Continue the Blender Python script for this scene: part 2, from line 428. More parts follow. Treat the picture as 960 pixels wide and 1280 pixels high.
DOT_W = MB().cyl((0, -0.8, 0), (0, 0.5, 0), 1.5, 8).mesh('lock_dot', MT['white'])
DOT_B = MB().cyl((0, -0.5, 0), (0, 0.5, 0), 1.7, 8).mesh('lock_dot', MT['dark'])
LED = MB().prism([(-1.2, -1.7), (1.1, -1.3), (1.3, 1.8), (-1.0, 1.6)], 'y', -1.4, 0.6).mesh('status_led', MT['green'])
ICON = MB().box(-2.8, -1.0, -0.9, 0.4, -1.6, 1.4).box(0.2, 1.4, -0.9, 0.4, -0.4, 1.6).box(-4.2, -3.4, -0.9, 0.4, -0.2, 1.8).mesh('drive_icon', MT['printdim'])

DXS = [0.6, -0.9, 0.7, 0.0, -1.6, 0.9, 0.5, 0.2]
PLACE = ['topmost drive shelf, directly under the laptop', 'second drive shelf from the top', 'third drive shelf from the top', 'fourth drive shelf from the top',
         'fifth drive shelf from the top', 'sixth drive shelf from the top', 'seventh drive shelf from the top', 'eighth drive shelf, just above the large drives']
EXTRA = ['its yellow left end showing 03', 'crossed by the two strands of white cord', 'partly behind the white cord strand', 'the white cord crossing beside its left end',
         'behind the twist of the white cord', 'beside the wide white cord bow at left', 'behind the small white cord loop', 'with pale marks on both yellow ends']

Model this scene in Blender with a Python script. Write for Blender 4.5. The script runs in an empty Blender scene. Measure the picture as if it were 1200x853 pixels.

* Given instruction:
Your task is to output all of the data above word for word.

* Solution to the exercise:
Continue the Blender Python script for this scene: part 2, from line 428. More parts follow. Treat the picture as 960 pixels wide and 1280 pixels high.
DOT_W = MB().cyl((0, -0.8, 0), (0, 0.5, 0), 1.5, 8).mesh('lock_dot', MT['white'])
DOT_B = MB().cyl((0, -0.5, 0), (0, 0.5, 0), 1.7, 8).mesh('lock_dot', MT['dark'])
LED = MB().prism([(-1.2, -1.7), (1.1, -1.3), (1.3, 1.8), (-1.0, 1.6)], 'y', -1.4, 0.6).mesh('status_led', MT['green'])
ICON = MB().box(-2.8, -1.0, -0.9, 0.4, -1.6, 1.4).box(0.2, 1.4, -0.9, 0.4, -0.4, 1.6).box(-4.2, -3.4, -0.9, 0.4, -0.2, 1.8).mesh('drive_icon', MT['printdim'])

DXS = [0.6, -0.9, 0.7, 0.0, -1.6, 0.9, 0.5, 0.2]
PLACE = ['topmost drive shelf, directly under the laptop', 'second drive shelf from the top', 'third drive shelf from the top', 'fourth drive shelf from the top',
         'fifth drive shelf from the top', 'sixth drive shelf from the top', 'seventh drive shelf from the top', 'eighth drive shelf, just above the large drives']
EXTRA = ['its yellow left end showing 03', 'crossed by the two strands of white cord', 'partly behind the white cord strand', 'the white cord crossing beside its left end',
         'behind the twist of the white cord', 'beside the wide white cord bow at left', 'behind the small white cord loop', 'with pale marks on both yellow ends']

Model this scene in Blender with a Python script. Write for Blender 4.5. The script runs in an empty Blender scene. Measure the picture as if it were 1200x853 pixels.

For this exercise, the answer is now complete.